There are not many circumstances where that is possible to such an extent that the filter leaves the music “losslessly” intact, but setting that aside, what would it mean if we could?  Suppose I had a music waveform - for example a 24/384 recording that was bandwidth limited in the analog domain to, say, 20kHz.  Suppose I then synthesized another waveform, this time a 24/384 waveform comprising noise limited to the frequency band 100-175kHz.  Suppose I mixed the two together.  Here, then, is the notion of a “lossless” low-pass filter.  If I designed a filter that passed DC to 20kHz, and attenuated everything at 100kHz and above, it would be a truly lossless filter if I could pass my mixed signal through it and find that the output was identical to the original music waveform.  [I haven’t actually done that experiment, but it strikes me it would be an interesting one to try.]

What are the things that govern whether this “lossless” characteristic can actually be met.  The first is in the actual filter design.  Our goal is for the filter to pass all frequencies from DC to 20kHz (the “passband”), and it is not hard to do that to a first approximation.  But if we look closely we see that the passband of the filter is not actually flat.  It contains a residual ripple.  The size and frequency of this ripple are determined by the number of poles and zeroes in the filter design.  The more you allow, the smaller you can make the ripple, but you can’t make it totally go away.  Are these passband ripples actually audible, either directly or via inescapable secondary effects?  That is a good question, and I don’t think we have definitive answers to it.

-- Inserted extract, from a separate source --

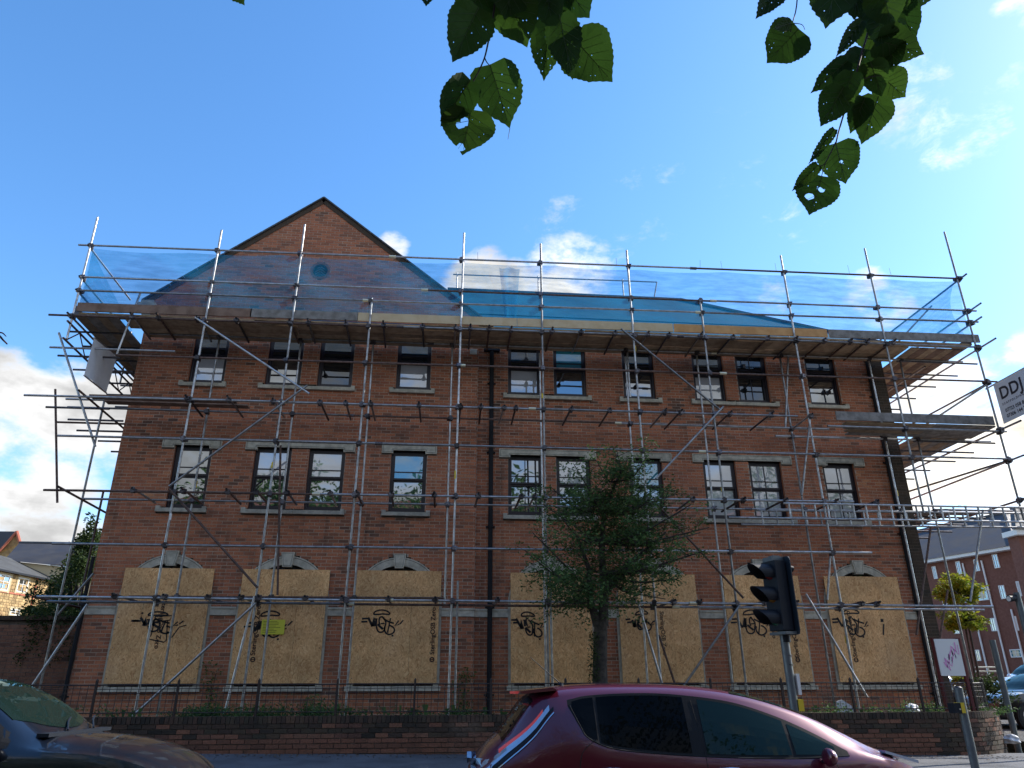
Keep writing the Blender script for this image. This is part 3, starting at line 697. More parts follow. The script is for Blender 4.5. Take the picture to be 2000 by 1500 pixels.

The second thing that governs the “losslessness” of a digital filter is computational rounding errors.  Every time you add together two N-bit numbers the answer is a (N+1)-bit number.  But in a computer, if you are only able to represent the answer in a N-bit environment, you have to throw away the least significant bit of your answer.  It is much worse for multiplication and division.  Therefore, the more additions and multiplications you do, the more times you have to throw away bits of useful information.  If you do it enough times, it is possible to actually end up replacing all of your data with noise!  In real-world computers, the solution is to use as many bits as possible to represent your data.  In most computers the largest bit depth available is 64-bits, which is really a huge quantity.  Also, many Intel CPUs actually perform their floating point arithmetic internally in a 80-bit structure, which helps a little.  All of this means that with a 64-bit data engine, you can implement filters with many, many poles and not lose data to rounding errors.

The best expression of rounding errors is to use Google to hunt down data for the background noise level produced by Fourier Transforms of different lengths, using different data representations, and different FFT algorithms (which relates to the number of additions/multiplications needed to execute the transform) - and different CPUs!  I have done this before, but I can’t remember where I found the information.

So there we have it.  There are four areas in which a filter may have an audible signature, (i) the frequency response (well, duh, but I mean residual ripple in the passband of the frequency response), (ii) features of the phase response, (iii) features of the impulse response, (iv) noise due to computational rounding errors.  Of those, the first three are intimately connected, but the question is whether or not there are measurable factors in those specific views into the fundamental performance of the filter, which can be tracked down and quantified as to their sonic impact.  The state-of-the-art has not yet reached that point, and will not do so until such time as the consensus view of the golden-eared audiophile community are in agreement with the scientific community that it has.